日本人の母が、ロシア人の男と通じて産んだ、緑色の目をした子供は、長じて、原子力発電の技術者となる一方で、日本人である義父の知人の手によって、ソ連のスパイとしての教育を受けていた。 原発の仕事を辞めて、大阪の専門書輸入会社に勤めている時、自分の息子ではないかと思われる青年に会い、その青年を助ける為に、再び危ない橋を渡る事になるが・・・、という話。
スパイ物。 ですが、【リヴィエラを撃て】よりは、ずっと、リアリティーがあります。 舞台が日本、特に、大阪でして、作者が大阪出身なので、土地勘が有り余っており、イギリスが舞台の、【リヴィエラを撃て】とは比較にならないくらい、風景描写に分厚さが感じられるのです。 その辺りの文章には、点滴的な陶酔感すら覚えます。
その点、1990年の、【黄金を抱いて翔べ】に近いですが、そちらと比べると、こちらの方が、落ちます。 【黄金…】が、犯罪物で、主人公達の目的は、金と、誰にでも分かり易いのに対し、こちらの目的は、最終的に、原発の破壊でして、一般読者には、ピンと来ないものだからだと思います。 破壊と言っても、別に、放射性物質をバラ撒こうというわけではなく、原発を使えなくすればいいのですが、やはり、一般読者としては、分かり難い目的ですな。
しかも、その目的が、主人公の頭の中で固まるのは、中盤以降でして、前半は、特に何がしたいというわけでもなく、ダラダラと話が進みます。 酒浸りになる件りもありますが、一体、この主人公に何をさせたいのが、作者のつもりが分からず、強か読書意欲を殺がれました。 その後、大阪から福井へ舞台が移ると、持ち直して、洋上での身柄引き渡しの件りでは、手に汗握る緊張感を覚えるほどになります。
で、その後のクライマックスが、高浜原発襲撃の準備と実行となるのですが、どうやって取材したのか想像もつかない、原発についての詳細な描写が繰り広げられるものの、ストーリー展開としては、また、低調になります。 つまりその、一般読者は、原発の構造には、興味がないんですな。 「安全、安全と言うが、軍事的な攻撃には、全く無防備」というのは分かりますが、そもそも、原発とはそういうものだと、大抵の人が思っているから、やはり、ピンと来ません。
世に起こった大きな事件・事故から、題材を取る事が多い高村さんですが、この作品の場合、「チェルノブイリ原発事故」が、それに当たるんでしょうなあ。 1986年の事でして、まだ、5年しか経っていなかったから、生々しかったんでしょう。 ただし、チェルノブイリについての、詳細な描写は入っていません。 主人公の息子が事故直後の対応に関わっていたという、間接的な関連だけ。
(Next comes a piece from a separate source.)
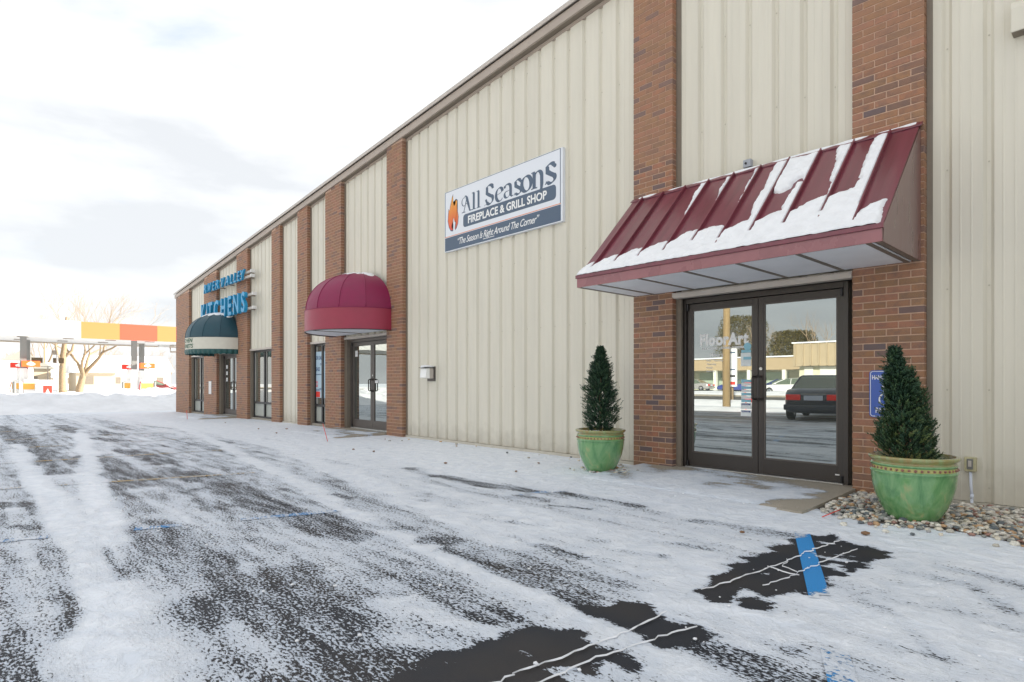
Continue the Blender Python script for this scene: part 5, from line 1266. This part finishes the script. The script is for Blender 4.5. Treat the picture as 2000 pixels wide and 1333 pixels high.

詳細な描写と言えば、パソコンについても、みっちり書き込まれていますが、知識が、1991年当時のものなので、今から見ると、古さは隠せません。 91年では、まだ、インター・ネットすらなかったのだから、それは致し方ない。 ポケベルをトリックに使った推理小説が、あっという間に陳腐化してしまったのを覚えている方もいるでしょうが、最先端のものほど、変化が激しくて、もちが悪いんですな。
以上、4冊です。 読んだ期間は、2025年の、
≪推理作家になりたくて 第三巻≫が、6月24日から、27日。
≪わが手に拳銃を≫が、7月5日から、8日。
≪女性作家シリーズ 20≫が、7月9日から、11日。
≪神の火 (1991年)≫が、7月19から、7月22日。
アンソロジーが2冊も入っていると、感想も長くなりますな。 この記事を纏めている時には、もう、感想を書いてから、だいぶ経っているから、涼しい顔でいますが、これから書くとなったら、気が重くて、鬱病になりそうです。
プロ作家の作品の中から、プロの選者が選んでいるのだから、一作一作のレベルは高いのですが、それが却って禍いでして、なまじ、レベルが高いから、他は無視して、目当ての作家の作品だけ読んで済ます、という事ができないんですな。 で、全部 読むと、感想が大変になってしまうのです。